→ **The problem**
Scan the data below for the string "scene". Show every line where it turns up.

→ **Data section**
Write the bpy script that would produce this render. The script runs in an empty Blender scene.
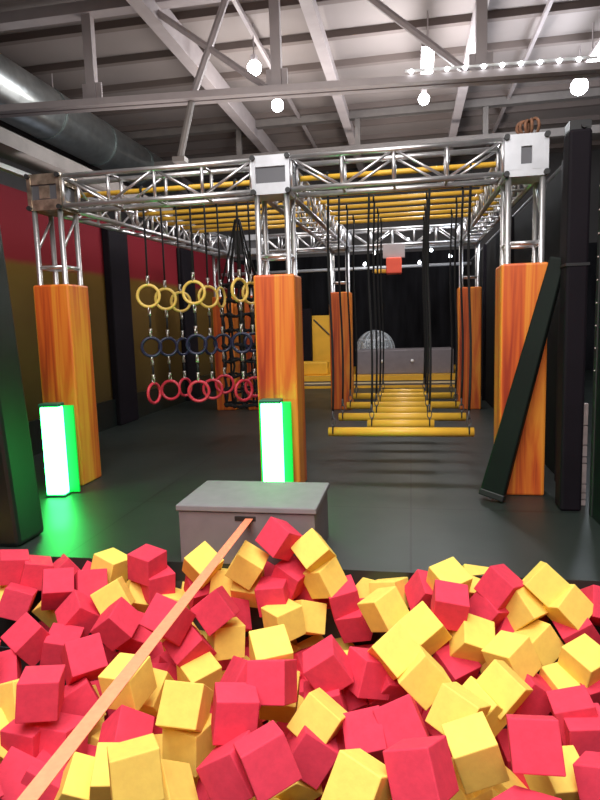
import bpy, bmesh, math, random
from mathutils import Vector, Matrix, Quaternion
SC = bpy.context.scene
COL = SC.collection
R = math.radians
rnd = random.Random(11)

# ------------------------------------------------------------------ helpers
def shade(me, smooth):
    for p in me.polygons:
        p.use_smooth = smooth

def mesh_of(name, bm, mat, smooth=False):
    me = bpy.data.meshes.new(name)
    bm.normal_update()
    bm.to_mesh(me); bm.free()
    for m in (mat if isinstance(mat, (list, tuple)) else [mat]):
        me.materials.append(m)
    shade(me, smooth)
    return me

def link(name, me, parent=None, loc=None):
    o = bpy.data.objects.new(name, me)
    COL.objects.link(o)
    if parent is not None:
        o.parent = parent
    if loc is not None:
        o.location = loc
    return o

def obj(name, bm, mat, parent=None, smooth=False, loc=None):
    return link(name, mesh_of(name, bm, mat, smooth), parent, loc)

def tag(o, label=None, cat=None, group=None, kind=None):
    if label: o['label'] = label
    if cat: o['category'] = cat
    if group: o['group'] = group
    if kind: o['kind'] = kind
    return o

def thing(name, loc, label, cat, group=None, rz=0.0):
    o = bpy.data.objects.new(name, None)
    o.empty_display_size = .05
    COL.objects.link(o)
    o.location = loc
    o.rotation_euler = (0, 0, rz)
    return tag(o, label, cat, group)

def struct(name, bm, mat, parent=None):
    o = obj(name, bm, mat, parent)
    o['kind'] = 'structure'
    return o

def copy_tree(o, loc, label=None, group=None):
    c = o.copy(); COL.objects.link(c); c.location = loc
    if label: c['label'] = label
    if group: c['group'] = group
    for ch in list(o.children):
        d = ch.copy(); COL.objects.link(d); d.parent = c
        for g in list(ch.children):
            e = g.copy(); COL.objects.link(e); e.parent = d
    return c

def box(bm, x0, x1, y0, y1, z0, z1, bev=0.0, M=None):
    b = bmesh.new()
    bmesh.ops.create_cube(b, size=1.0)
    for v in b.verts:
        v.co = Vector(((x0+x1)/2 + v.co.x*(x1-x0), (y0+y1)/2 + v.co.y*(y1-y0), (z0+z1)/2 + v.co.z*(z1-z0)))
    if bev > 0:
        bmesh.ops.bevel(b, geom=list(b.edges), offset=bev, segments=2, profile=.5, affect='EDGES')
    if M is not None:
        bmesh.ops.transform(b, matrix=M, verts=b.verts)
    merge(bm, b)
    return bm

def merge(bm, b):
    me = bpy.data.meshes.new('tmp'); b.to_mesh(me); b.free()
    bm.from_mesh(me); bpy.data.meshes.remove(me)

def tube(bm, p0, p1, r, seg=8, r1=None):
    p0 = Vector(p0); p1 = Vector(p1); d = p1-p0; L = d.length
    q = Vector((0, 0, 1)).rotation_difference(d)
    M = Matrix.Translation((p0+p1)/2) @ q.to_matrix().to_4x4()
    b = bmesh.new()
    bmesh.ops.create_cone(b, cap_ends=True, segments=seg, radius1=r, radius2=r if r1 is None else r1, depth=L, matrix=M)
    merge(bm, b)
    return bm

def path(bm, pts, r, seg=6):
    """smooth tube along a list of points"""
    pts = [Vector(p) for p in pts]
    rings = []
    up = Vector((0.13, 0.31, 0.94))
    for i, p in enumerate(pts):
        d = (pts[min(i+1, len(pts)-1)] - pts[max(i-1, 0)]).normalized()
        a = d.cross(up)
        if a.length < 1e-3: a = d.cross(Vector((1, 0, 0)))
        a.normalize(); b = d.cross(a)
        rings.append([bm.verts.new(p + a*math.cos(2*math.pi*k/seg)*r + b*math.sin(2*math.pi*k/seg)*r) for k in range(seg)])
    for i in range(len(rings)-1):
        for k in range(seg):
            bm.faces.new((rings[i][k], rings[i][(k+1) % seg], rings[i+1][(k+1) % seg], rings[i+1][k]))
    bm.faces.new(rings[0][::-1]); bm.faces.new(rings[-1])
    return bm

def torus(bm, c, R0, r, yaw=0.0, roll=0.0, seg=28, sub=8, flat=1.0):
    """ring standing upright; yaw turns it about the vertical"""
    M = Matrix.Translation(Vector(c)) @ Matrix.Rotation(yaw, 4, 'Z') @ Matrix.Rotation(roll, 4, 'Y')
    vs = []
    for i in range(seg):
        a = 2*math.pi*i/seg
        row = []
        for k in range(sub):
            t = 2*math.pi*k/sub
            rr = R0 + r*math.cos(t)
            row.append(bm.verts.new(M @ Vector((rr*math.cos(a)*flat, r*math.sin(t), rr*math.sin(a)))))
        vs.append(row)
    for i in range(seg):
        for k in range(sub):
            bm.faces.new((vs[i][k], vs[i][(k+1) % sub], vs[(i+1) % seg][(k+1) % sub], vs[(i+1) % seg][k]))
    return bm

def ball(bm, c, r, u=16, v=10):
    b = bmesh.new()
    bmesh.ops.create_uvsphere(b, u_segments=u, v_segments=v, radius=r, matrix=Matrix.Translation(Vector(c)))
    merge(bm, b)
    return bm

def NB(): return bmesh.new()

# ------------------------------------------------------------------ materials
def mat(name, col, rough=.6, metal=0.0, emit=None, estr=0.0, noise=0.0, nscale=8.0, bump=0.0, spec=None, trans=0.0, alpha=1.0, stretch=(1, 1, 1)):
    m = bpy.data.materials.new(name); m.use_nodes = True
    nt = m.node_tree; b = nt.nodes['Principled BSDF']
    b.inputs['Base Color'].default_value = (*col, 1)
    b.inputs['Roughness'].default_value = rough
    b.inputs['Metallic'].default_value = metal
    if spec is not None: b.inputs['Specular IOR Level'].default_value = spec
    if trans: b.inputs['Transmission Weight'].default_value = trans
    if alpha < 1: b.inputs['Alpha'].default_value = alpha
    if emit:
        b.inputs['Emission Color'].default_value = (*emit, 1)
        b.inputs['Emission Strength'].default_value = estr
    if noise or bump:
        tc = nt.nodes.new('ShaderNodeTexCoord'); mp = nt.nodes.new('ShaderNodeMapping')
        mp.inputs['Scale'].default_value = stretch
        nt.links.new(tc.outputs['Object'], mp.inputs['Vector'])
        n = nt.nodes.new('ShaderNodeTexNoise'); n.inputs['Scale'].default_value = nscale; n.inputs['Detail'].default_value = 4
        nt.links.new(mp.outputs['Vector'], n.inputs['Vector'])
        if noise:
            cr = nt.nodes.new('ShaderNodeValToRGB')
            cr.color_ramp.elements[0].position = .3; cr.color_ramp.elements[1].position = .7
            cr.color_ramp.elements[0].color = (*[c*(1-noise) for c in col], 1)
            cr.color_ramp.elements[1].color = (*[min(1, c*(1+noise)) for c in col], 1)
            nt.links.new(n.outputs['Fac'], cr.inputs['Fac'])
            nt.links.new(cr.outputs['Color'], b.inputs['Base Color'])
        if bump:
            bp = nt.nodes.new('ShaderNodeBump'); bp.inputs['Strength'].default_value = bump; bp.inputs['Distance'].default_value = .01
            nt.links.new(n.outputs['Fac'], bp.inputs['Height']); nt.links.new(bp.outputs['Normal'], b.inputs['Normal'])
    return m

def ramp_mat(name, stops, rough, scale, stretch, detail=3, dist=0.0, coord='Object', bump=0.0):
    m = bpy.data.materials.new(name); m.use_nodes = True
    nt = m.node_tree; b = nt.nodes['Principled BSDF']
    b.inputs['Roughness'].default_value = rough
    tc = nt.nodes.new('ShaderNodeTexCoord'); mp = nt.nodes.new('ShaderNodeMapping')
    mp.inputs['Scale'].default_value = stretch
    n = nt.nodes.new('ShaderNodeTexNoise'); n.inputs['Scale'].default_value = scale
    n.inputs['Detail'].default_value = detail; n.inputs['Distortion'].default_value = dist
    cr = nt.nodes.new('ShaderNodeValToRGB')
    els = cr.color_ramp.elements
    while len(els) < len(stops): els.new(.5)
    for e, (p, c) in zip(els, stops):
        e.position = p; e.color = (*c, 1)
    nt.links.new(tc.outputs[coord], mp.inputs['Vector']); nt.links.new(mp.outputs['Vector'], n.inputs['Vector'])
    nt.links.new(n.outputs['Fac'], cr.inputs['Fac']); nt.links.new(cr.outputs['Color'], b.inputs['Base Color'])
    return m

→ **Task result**
Write the bpy script that would produce this render. The script runs in an empty Blender scene.
SC = bpy.context.scene